Company single sign-on is not a self-service feature. Contact your Red Hat account team to learn more about how to enable this service for your company.
1.1. What is company single sign-on?
Company single sign-on is an integration between the Red Hat single sign-on system and your organization’s identity provider (IdP). This type of integration is commonly known as “3rd party IdP” or “federated IdP.” It enables users in your organization with existing Red Hat logins to sign into Red Hat services and applications that use sso.redhat.com for authentication, such as Customer Portal, Hybrid Cloud Console, and training-lms.redhat.com using their company SSO login credentials - the same credentials they use to access their company’s internal apps and resources. Any Red Hat website, app, or service using sso.redhat.com for authentication is accessible through company single sign-on integration.
1.2. Benefits of the Red Hat company single sign-on integration
Organization Administrators can use this feature for compliance and security reasons because authentication security protocols for Red Hat services can be managed directly by the organization by means of the authentication requirements of its own single sign-on system. Using the company single sign-on feature provides a better authentication user experience for end users. End users themselves can maintain one less set of login credentials.

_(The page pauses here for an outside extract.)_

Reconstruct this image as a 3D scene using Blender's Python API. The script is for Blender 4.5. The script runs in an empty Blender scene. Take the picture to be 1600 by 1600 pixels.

Currently, company single sign-on integration has the following scope:
- Link one company IdP with one Red Hat organization account.
- Link one company user identity with one Red Hat user identity.
- Use corporate SSO/IdP to authenticate to the Red Hat Customer Portal or any Red Hat application with a web-based authentication flow which uses sso.redhat.com.
- OpenID Connect (OIDC) is supported.
- Security Assertion Markup Language (SAML) is supported.
1.3. Limitations of the Red Hat company single sign-on integration
Some Red Hat services are not compatible with single sign-on integration. This means that you can revoke a user’s corporate IdP credentials, but the username and password can still be used to authenticate to some Red Hat services. To completely remove a user’s access to all Red Hat services, you must use the user management tool to deactivate the user account. A deactivated account can no longer be used to access Red Hat services.
User management is available by clicking your account avatar to open the account information page. You must be an Organization Administrator to use the user management tools.
Users must be created through currently supported methods to take advantage of company single sign-on integration. Company single sign-on integration does not support auto-registration of users.
Users without accounts in the customer IdP will not be able to authenticate. For example, this can affect vendor relationships where today the vendor user has a Red Hat login within the customer’s Red Hat company account. Once company single sign-on is enabled, if the customer is not willing or able to allow the vendor user to have an account in the customer IdP, the vendor user will no longer be able to log in.